**The task**
Type out the material below exactly.

**Dataset section**
****************
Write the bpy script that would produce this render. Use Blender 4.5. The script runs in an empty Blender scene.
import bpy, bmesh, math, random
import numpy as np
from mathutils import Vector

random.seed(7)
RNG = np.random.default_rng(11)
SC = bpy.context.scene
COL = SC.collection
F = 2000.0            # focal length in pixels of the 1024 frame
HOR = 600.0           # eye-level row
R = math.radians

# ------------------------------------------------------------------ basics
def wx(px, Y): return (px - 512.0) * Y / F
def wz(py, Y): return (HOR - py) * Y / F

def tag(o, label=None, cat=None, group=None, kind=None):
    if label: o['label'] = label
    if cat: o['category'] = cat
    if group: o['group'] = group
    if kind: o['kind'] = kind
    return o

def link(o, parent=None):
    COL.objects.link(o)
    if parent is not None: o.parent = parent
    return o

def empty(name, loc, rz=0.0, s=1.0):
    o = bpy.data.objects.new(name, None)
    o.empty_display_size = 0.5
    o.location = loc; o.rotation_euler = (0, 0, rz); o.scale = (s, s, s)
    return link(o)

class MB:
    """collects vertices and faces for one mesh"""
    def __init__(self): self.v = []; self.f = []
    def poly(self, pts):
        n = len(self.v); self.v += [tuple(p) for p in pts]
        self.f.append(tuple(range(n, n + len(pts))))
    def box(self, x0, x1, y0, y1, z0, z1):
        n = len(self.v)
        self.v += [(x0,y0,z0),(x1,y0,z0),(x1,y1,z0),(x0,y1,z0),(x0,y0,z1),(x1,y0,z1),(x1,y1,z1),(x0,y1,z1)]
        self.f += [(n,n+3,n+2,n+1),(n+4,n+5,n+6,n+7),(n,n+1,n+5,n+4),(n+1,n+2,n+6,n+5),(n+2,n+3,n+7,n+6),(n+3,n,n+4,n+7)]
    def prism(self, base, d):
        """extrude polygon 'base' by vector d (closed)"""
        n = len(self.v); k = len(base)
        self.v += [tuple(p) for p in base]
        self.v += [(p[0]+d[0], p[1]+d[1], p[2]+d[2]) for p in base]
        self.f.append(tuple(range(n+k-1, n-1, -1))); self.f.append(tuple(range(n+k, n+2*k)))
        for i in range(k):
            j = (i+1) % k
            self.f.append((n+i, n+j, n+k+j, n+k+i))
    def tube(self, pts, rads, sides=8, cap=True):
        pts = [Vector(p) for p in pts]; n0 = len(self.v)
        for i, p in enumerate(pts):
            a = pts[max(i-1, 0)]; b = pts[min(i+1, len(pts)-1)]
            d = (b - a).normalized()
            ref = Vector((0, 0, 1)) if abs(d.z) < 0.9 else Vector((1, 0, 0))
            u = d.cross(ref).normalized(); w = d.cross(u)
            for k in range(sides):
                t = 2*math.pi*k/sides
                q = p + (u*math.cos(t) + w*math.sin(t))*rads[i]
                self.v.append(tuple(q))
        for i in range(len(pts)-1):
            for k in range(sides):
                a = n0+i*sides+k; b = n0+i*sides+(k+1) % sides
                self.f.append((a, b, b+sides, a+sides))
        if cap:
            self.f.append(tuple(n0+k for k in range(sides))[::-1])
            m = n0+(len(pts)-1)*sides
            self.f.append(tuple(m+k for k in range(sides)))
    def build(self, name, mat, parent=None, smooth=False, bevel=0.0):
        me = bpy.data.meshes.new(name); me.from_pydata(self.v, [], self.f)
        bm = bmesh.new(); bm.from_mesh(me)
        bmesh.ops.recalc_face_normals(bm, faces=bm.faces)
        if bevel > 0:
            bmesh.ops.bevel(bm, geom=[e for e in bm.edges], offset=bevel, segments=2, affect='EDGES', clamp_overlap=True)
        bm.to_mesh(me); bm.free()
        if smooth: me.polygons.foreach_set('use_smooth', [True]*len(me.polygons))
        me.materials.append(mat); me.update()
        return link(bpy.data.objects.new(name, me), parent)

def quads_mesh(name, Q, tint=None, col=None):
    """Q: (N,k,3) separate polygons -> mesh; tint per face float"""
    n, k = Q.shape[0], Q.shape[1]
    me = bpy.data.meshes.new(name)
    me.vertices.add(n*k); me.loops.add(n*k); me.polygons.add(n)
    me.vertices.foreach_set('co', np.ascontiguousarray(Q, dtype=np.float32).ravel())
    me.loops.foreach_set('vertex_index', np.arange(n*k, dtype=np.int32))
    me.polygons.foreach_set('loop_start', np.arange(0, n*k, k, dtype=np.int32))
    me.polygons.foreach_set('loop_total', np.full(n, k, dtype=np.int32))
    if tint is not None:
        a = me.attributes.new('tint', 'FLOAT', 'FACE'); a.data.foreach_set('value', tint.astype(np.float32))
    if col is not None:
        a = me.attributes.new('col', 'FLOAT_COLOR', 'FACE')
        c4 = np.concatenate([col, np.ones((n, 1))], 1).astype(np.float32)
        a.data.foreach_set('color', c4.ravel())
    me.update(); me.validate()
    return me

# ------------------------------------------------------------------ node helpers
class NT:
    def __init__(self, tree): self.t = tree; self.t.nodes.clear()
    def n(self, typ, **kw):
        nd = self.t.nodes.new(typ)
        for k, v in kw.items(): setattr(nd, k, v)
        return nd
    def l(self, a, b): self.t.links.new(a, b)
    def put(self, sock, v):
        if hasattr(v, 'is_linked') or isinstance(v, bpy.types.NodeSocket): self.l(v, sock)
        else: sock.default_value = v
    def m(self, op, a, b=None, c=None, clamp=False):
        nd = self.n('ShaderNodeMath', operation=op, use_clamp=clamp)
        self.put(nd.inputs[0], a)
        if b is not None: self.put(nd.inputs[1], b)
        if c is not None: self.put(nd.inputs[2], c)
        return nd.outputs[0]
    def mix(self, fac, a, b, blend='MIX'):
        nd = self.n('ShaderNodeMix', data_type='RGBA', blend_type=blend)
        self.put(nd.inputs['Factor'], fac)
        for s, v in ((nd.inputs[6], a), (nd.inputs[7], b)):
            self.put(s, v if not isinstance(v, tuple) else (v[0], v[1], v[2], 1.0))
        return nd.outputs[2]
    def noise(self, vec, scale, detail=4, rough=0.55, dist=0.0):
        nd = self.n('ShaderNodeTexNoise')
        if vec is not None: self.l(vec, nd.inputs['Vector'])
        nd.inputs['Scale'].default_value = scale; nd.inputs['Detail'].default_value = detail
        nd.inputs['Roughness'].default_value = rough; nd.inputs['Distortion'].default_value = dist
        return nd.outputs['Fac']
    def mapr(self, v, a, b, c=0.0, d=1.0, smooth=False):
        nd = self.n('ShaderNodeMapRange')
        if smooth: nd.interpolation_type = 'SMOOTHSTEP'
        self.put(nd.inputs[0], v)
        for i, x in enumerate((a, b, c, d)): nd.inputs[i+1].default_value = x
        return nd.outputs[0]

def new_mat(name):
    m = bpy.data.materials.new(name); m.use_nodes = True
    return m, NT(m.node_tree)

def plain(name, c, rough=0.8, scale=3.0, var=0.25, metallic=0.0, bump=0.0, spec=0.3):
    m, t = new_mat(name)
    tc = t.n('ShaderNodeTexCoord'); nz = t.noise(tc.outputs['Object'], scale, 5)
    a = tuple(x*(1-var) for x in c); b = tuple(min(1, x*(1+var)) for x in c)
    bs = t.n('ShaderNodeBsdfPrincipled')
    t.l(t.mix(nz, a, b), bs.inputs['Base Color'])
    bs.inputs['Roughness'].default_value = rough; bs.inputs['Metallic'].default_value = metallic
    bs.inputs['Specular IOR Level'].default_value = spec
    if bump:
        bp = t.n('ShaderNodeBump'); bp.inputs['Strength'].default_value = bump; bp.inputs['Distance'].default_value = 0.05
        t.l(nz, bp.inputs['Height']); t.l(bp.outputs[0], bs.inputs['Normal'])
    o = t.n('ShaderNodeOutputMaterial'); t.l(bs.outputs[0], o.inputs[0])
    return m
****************
**Correct result**
Write the bpy script that would produce this render. Use Blender 4.5. The script runs in an empty Blender scene.
import bpy, bmesh, math, random
import numpy as np
from mathutils import Vector

random.seed(7)
RNG = np.random.default_rng(11)
SC = bpy.context.scene
COL = SC.collection
F = 2000.0            # focal length in pixels of the 1024 frame
HOR = 600.0           # eye-level row
R = math.radians

# ------------------------------------------------------------------ basics
def wx(px, Y): return (px - 512.0) * Y / F
def wz(py, Y): return (HOR - py) * Y / F

def tag(o, label=None, cat=None, group=None, kind=None):
    if label: o['label'] = label
    if cat: o['category'] = cat
    if group: o['group'] = group
    if kind: o['kind'] = kind
    return o

def link(o, parent=None):
    COL.objects.link(o)
    if parent is not None: o.parent = parent
    return o

def empty(name, loc, rz=0.0, s=1.0):
    o = bpy.data.objects.new(name, None)
    o.empty_display_size = 0.5
    o.location = loc; o.rotation_euler = (0, 0, rz); o.scale = (s, s, s)
    return link(o)

class MB:
    """collects vertices and faces for one mesh"""
    def __init__(self): self.v = []; self.f = []
    def poly(self, pts):
        n = len(self.v); self.v += [tuple(p) for p in pts]
        self.f.append(tuple(range(n, n + len(pts))))
    def box(self, x0, x1, y0, y1, z0, z1):
        n = len(self.v)
        self.v += [(x0,y0,z0),(x1,y0,z0),(x1,y1,z0),(x0,y1,z0),(x0,y0,z1),(x1,y0,z1),(x1,y1,z1),(x0,y1,z1)]
        self.f += [(n,n+3,n+2,n+1),(n+4,n+5,n+6,n+7),(n,n+1,n+5,n+4),(n+1,n+2,n+6,n+5),(n+2,n+3,n+7,n+6),(n+3,n,n+4,n+7)]
    def prism(self, base, d):
        """extrude polygon 'base' by vector d (closed)"""
        n = len(self.v); k = len(base)
        self.v += [tuple(p) for p in base]
        self.v += [(p[0]+d[0], p[1]+d[1], p[2]+d[2]) for p in base]
        self.f.append(tuple(range(n+k-1, n-1, -1))); self.f.append(tuple(range(n+k, n+2*k)))
        for i in range(k):
            j = (i+1) % k
            self.f.append((n+i, n+j, n+k+j, n+k+i))
    def tube(self, pts, rads, sides=8, cap=True):
        pts = [Vector(p) for p in pts]; n0 = len(self.v)
        for i, p in enumerate(pts):
            a = pts[max(i-1, 0)]; b = pts[min(i+1, len(pts)-1)]
            d = (b - a).normalized()
            ref = Vector((0, 0, 1)) if abs(d.z) < 0.9 else Vector((1, 0, 0))
            u = d.cross(ref).normalized(); w = d.cross(u)
            for k in range(sides):
                t = 2*math.pi*k/sides
                q = p + (u*math.cos(t) + w*math.sin(t))*rads[i]
                self.v.append(tuple(q))
        for i in range(len(pts)-1):
            for k in range(sides):
                a = n0+i*sides+k; b = n0+i*sides+(k+1) % sides
                self.f.append((a, b, b+sides, a+sides))
        if cap:
            self.f.append(tuple(n0+k for k in range(sides))[::-1])
            m = n0+(len(pts)-1)*sides
            self.f.append(tuple(m+k for k in range(sides)))
    def build(self, name, mat, parent=None, smooth=False, bevel=0.0):
        me = bpy.data.meshes.new(name); me.from_pydata(self.v, [], self.f)
        bm = bmesh.new(); bm.from_mesh(me)
        bmesh.ops.recalc_face_normals(bm, faces=bm.faces)
        if bevel > 0:
            bmesh.ops.bevel(bm, geom=[e for e in bm.edges], offset=bevel, segments=2, affect='EDGES', clamp_overlap=True)
        bm.to_mesh(me); bm.free()
        if smooth: me.polygons.foreach_set('use_smooth', [True]*len(me.polygons))
        me.materials.append(mat); me.update()
        return link(bpy.data.objects.new(name, me), parent)

def quads_mesh(name, Q, tint=None, col=None):
    """Q: (N,k,3) separate polygons -> mesh; tint per face float"""
    n, k = Q.shape[0], Q.shape[1]
    me = bpy.data.meshes.new(name)
    me.vertices.add(n*k); me.loops.add(n*k); me.polygons.add(n)
    me.vertices.foreach_set('co', np.ascontiguousarray(Q, dtype=np.float32).ravel())
    me.loops.foreach_set('vertex_index', np.arange(n*k, dtype=np.int32))
    me.polygons.foreach_set('loop_start', np.arange(0, n*k, k, dtype=np.int32))
    me.polygons.foreach_set('loop_total', np.full(n, k, dtype=np.int32))
    if tint is not None:
        a = me.attributes.new('tint', 'FLOAT', 'FACE'); a.data.foreach_set('value', tint.astype(np.float32))
    if col is not None:
        a = me.attributes.new('col', 'FLOAT_COLOR', 'FACE')
        c4 = np.concatenate([col, np.ones((n, 1))], 1).astype(np.float32)
        a.data.foreach_set('color', c4.ravel())
    me.update(); me.validate()
    return me

# ------------------------------------------------------------------ node helpers
class NT:
    def __init__(self, tree): self.t = tree; self.t.nodes.clear()
    def n(self, typ, **kw):
        nd = self.t.nodes.new(typ)
        for k, v in kw.items(): setattr(nd, k, v)
        return nd
    def l(self, a, b): self.t.links.new(a, b)
    def put(self, sock, v):
        if hasattr(v, 'is_linked') or isinstance(v, bpy.types.NodeSocket): self.l(v, sock)
        else: sock.default_value = v
    def m(self, op, a, b=None, c=None, clamp=False):
        nd = self.n('ShaderNodeMath', operation=op, use_clamp=clamp)
        self.put(nd.inputs[0], a)
        if b is not None: self.put(nd.inputs[1], b)
        if c is not None: self.put(nd.inputs[2], c)
        return nd.outputs[0]
    def mix(self, fac, a, b, blend='MIX'):
        nd = self.n('ShaderNodeMix', data_type='RGBA', blend_type=blend)
        self.put(nd.inputs['Factor'], fac)
        for s, v in ((nd.inputs[6], a), (nd.inputs[7], b)):
            self.put(s, v if not isinstance(v, tuple) else (v[0], v[1], v[2], 1.0))
        return nd.outputs[2]
    def noise(self, vec, scale, detail=4, rough=0.55, dist=0.0):
        nd = self.n('ShaderNodeTexNoise')
        if vec is not None: self.l(vec, nd.inputs['Vector'])
        nd.inputs['Scale'].default_value = scale; nd.inputs['Detail'].default_value = detail
        nd.inputs['Roughness'].default_value = rough; nd.inputs['Distortion'].default_value = dist
        return nd.outputs['Fac']
    def mapr(self, v, a, b, c=0.0, d=1.0, smooth=False):
        nd = self.n('ShaderNodeMapRange')
        if smooth: nd.interpolation_type = 'SMOOTHSTEP'
        self.put(nd.inputs[0], v)
        for i, x in enumerate((a, b, c, d)): nd.inputs[i+1].default_value = x
        return nd.outputs[0]

def new_mat(name):
    m = bpy.data.materials.new(name); m.use_nodes = True
    return m, NT(m.node_tree)

def plain(name, c, rough=0.8, scale=3.0, var=0.25, metallic=0.0, bump=0.0, spec=0.3):
    m, t = new_mat(name)
    tc = t.n('ShaderNodeTexCoord'); nz = t.noise(tc.outputs['Object'], scale, 5)
    a = tuple(x*(1-var) for x in c); b = tuple(min(1, x*(1+var)) for x in c)
    bs = t.n('ShaderNodeBsdfPrincipled')
    t.l(t.mix(nz, a, b), bs.inputs['Base Color'])
    bs.inputs['Roughness'].default_value = rough; bs.inputs['Metallic'].default_value = metallic
    bs.inputs['Specular IOR Level'].default_value = spec
    if bump:
        bp = t.n('ShaderNodeBump'); bp.inputs['Strength'].default_value = bump; bp.inputs['Distance'].default_value = 0.05
        t.l(nz, bp.inputs['Height']); t.l(bp.outputs[0], bs.inputs['Normal'])
    o = t.n('ShaderNodeOutputMaterial'); t.l(bs.outputs[0], o.inputs[0])
    return m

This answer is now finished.